== Records to process

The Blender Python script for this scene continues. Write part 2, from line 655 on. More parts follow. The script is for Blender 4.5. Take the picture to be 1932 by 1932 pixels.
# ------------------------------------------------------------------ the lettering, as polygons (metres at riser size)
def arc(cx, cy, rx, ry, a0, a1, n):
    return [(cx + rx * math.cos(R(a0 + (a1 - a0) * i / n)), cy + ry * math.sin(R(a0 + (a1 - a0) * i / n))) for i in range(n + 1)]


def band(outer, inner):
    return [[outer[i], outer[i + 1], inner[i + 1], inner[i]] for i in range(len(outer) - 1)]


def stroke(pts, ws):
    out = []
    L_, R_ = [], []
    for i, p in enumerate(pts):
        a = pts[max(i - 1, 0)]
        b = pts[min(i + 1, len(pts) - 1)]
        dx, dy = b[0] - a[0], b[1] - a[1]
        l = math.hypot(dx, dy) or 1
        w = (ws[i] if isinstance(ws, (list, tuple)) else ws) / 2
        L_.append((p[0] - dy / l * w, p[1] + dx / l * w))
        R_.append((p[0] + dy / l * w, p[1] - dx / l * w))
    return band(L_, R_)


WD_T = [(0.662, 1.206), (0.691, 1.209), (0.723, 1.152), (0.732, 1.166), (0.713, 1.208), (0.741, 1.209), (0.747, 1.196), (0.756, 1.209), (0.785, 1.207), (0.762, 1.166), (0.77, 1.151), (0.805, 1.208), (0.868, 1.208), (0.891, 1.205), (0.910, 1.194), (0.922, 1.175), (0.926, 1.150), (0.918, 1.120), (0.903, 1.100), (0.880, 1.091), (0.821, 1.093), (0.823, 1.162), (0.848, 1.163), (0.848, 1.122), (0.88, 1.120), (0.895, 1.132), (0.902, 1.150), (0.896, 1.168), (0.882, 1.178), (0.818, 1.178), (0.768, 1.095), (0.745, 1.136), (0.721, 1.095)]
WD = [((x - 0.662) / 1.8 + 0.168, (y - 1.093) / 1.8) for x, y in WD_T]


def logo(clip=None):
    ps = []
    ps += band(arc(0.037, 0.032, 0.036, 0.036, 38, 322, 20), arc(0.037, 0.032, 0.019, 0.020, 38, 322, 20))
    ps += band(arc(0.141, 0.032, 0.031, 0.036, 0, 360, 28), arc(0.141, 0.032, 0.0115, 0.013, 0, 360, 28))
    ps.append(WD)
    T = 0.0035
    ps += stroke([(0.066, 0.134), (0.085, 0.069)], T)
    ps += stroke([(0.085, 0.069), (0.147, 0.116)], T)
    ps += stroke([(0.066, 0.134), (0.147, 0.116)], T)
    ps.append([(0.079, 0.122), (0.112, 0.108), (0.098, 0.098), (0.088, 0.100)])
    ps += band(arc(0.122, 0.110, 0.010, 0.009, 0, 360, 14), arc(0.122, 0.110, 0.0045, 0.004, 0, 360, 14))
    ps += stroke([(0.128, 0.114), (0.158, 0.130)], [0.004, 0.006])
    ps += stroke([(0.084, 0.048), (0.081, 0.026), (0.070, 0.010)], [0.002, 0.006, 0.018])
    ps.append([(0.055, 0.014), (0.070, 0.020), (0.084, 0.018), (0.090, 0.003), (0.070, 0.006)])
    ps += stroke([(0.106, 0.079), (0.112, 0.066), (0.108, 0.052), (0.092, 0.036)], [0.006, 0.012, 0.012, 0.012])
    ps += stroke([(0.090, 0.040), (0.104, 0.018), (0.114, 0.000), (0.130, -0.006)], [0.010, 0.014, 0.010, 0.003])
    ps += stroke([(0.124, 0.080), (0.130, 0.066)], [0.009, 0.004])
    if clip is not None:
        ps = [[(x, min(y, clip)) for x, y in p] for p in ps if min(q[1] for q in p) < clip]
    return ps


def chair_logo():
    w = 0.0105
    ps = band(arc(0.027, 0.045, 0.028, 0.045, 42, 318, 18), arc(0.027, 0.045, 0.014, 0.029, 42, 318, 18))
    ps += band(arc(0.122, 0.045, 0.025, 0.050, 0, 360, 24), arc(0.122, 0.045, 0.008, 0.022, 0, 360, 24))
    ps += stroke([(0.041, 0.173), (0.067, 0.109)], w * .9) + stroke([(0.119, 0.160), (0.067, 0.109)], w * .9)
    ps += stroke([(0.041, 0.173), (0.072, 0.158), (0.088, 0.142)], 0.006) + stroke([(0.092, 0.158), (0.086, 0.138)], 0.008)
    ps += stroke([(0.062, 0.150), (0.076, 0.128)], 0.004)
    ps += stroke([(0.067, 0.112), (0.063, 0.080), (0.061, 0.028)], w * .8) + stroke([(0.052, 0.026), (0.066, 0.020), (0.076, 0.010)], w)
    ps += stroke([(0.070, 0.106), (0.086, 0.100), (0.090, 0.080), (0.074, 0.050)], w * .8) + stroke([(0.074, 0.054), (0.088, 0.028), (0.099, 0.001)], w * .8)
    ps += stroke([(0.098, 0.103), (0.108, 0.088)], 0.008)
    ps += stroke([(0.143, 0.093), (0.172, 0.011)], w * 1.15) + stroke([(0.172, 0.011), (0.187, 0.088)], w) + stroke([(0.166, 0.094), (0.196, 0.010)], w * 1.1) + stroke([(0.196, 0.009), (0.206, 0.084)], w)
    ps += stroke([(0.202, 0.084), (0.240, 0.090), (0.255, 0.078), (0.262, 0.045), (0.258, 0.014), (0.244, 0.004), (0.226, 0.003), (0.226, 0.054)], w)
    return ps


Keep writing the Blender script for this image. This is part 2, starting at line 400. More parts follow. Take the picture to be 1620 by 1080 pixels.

====

The exercise:
Among the records above, find each line holding the string "parts" and pull it out.

Solution for this problem:
The Blender Python script for this scene continues. Write part 2, from line 655 on. More parts follow. The script is for Blender 4.5. Take the picture to be 1932 by 1932 pixels.
Keep writing the Blender script for this image. This is part 2, starting at line 400. More parts follow. Take the picture to be 1620 by 1080 pixels.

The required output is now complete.